The recent successes in image and video analysis have been largely in the domain of supervised learning. Supervised learning methods assume the availability of extensive amounts of manually annotated/labeled training data, which limits the applicability of existing methods to complex and unseen environments. This has motivated growing interest in developing semi-supervised, and even unsupervised, methods for image and video analysis, i.e., methods that have limited or even no manually annotated data. These methods focus on how to learn visual analysis models with limited labeled data; however, the problem of what to label is far less addressed. If one can identify the optimal subset to label, it is likely that the learning process will be more efficient than randomly choosing representatives that are labeled by a human. This project will focus on mathematically rigorous approaches on how to choose these samples to label.

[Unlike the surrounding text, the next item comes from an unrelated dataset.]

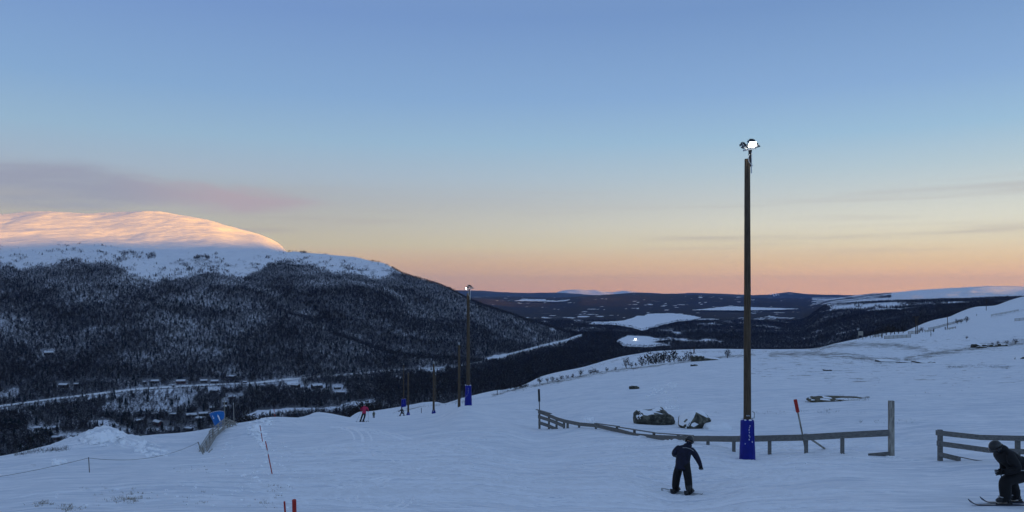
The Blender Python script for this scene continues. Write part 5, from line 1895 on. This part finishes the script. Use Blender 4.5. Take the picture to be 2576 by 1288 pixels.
for x, D, rz, lb, m in ((2219, 318, .3, 'tiny dark figure standing between two low plank fences near the board sign', M_BLACKCLOTH), (2342, 312, 1.0, 'tiny dark figure alone in the open middle of the far slope', M_NAVY),
                        (2349, 372, 2.0, 'tiny dark figure at the right end of a low fence on the far slope', M_BLACKCLOTH), (2378, 400, .2, 'tiny dark figure left of the short isolated fence', M_BLACKCLOTH), (2457, 600, 1.4, 'tiniest dark figure high on the far right slope', M_NAVY)):
    person('person', lb, gx(x, D), STAND, [m, M_BLACKCLOTH, M_SKIN, M_BLACKCLOTH], (.3, 1, 0), False, 'tiny skiers on the far slope', rz, boots=False)

# -- structures on the far right slope


def low_fence(xa, xb, Da, Db, label, h=1.2, n=3, rails=3, m=M_GREYWOOD):
    A, B = gx(xa, Da), gx(xb, Db)
    t = thing('low_fence', label, 'fence', A, 0, 'low plank fences on the far slope')
    P_ = []
    for i in range(n + 1):
        p = A.lerp(B, i / n)
        p.z = G.z(p.x, p.y)
        P_.append(p)
        fence_post('post', p, p.z + h + .1, p.z - .4, .16, t, A, m)
    for i in range(n):
        for k in range(rails):
            z = Vector((0, -.1, h * (1 - .36 * k)))
            board_between('rail', P_[i] + z, P_[i + 1] + z, .26, .06, t, A, m)
    return t


low_fence(2196, 2217, 325, 330, 'low plank fence left of the tiny figure near the board sign', 1.1, 3, 2)
low_fence(2225, 2291, 305, 312, 'long low plank fence below the board sign', 1.2, 6, 3)
low_fence(2285, 2312, 350, 362, 'low fence at the foot of the large lift pylon', 1.3, 3, 3)
low_fence(2327, 2348, 368, 374, 'low fence just right of the large lift pylon', 1.1, 3, 2)
low_fence(2382, 2404, 395, 402, 'short isolated fence right of a tiny figure', 1.1, 3, 2)
low_fence(2336, 2428, 430, 520, 'long slanting fence below the second lift pylon', 1.3, 8, 3)
low_fence(2494, 2562, 560, 640, 'fence slanting up at the far right above the stones', 1.5, 6, 2)
low_fence(2553, 2600, 430, 440, 'fence running out of the picture at far right', 1.5, 4, 3)


def lift_pylon(x, ytop, D, label, arm=True, w=.16, double=False):
    b_ = gx(x, D)
    H = (YH - ytop) / F * D - b_.z
    t = thing('lift_pylon', label, 'lift pylon', b_, 0, 'lift pylons')
    mb = MB()
    mb.tube([(0, 0, -.5), (0, 0, H)], [w, w * .8], 8)
    mb.build('mast', M_POLE, t)
    if double:
        mb = MB()
        mb.tube([(.75, 0, -.5), (.75, 0, H)], [w * .8, w * .6], 8)
        mb.build('second_mast', M_POLE, t)
    if arm:
        mb = MB()
        mb.box((0, 0, H - .15), (3.0, .14, .2))
        mb.build('crossarm', M_POLE, t)
        for sx in (-1.3, 1.3):
            mb = MB()
            mb.tube([(sx, -.06, H - .42), (sx, .06, H - .42)], .2, 10)
            mb.build('sheave', M_BLACKMETAL, t)
    return t


lift_pylon(2304, 796, 350, 'large dark lift pylon with two masts rising from the low fence', True, .22, True)
lift_pylon(2383.5, 797, 425, 'second, shorter lift pylon up the slope', False, .2)
lift_pylon(2481, 753, 690, 'far T-shaped lift pylon against the snow hills', True, .25)
lift_pylon(1746, 873, 240, 'dark upright post behind the crest bushes', False, .2)

b_ = gx(2165, 322)
sg = thing('board_sign', 'blank pale board sign on braced legs at the edge of the far slope', 'sign', b_)
mb = MB()
mb.box((0, 0, 2.55), (2.0, .08, 1.7))
mb.build('board', M_GREYWOOD, sg)
for sx in (-.8, .8):
    mb = MB()
    mb.tube([(sx, .05, -.4), (sx, .05, 3.4)], .08, 5)
    mb.build('leg', M_GREYWOOD, sg)
    mb = MB()
    mb.tube([(sx * 1.9, 1.0, -.4), (sx, .06, 2.2)], .07, 5)
    mb.build('brace', M_GREYWOOD, sg)

# -- bushes and low birches on the crest
BUSH = []
for i in range(6):
    t_, c_ = birch_mesh('b', 500 + i, 48, 150, .012, .04, .36, 4 + i % 3)
    BUSH.append((t_.mesh('trunk'), c_.mesh('crown')))
for tm, cm in BUSH:
    tm.materials.append(M_BARK)
    cm.materials.append(M_TWIG)
    cm.materials.append(M_FROST)


for _, cm in BUSH:
    pass


def bush(x, D, hm, label, group, i, name='birch_bush', sx=1.0):
    p = gx(x, D)
    t = thing(name, label, 'bush', p, i * 1.7, group)
    t.scale = (hm * 1.05 * sx, hm * 1.05 * sx, hm)
    link('trunk', BUSH[i % 6][0], (), t)
    link('crown', BUSH[i % 6][1], (), t)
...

The project will investigate information theoretic approaches, coupled with an understanding of the inherent structure in visual data, that would help identify samples that require annotation. A well-known idea in information theory is typical sets. The concept of a typical set is based on the intuitive notion that some portions of a dataset carry more information than others. The project will investigate the applicability of this notion of typicality from information theory to select a minimal set of most informative samples, which will be manually labeled, such that visual analysis models (e.g., classifiers) designed on this subset can maximize performance (of the task of interest) on the entire dataset. The inherent structure in visual data will be combined within this information theoretic framework to obtain the optimal set of representatives to label. The approach will be analyzed in the context of various learning paradigms, including active learning, transfer learning, and weakly supervised learning. The project will involve theoretical analysis of the representative selection process, algorithm design, and experimental evaluation on applications in image segmentation, activity recognition, and target re-identification.
This award reflects NSF's statutory mission and has been deemed worthy of support through evaluation using the Foundation's intellectual merit and broader impacts review criteria.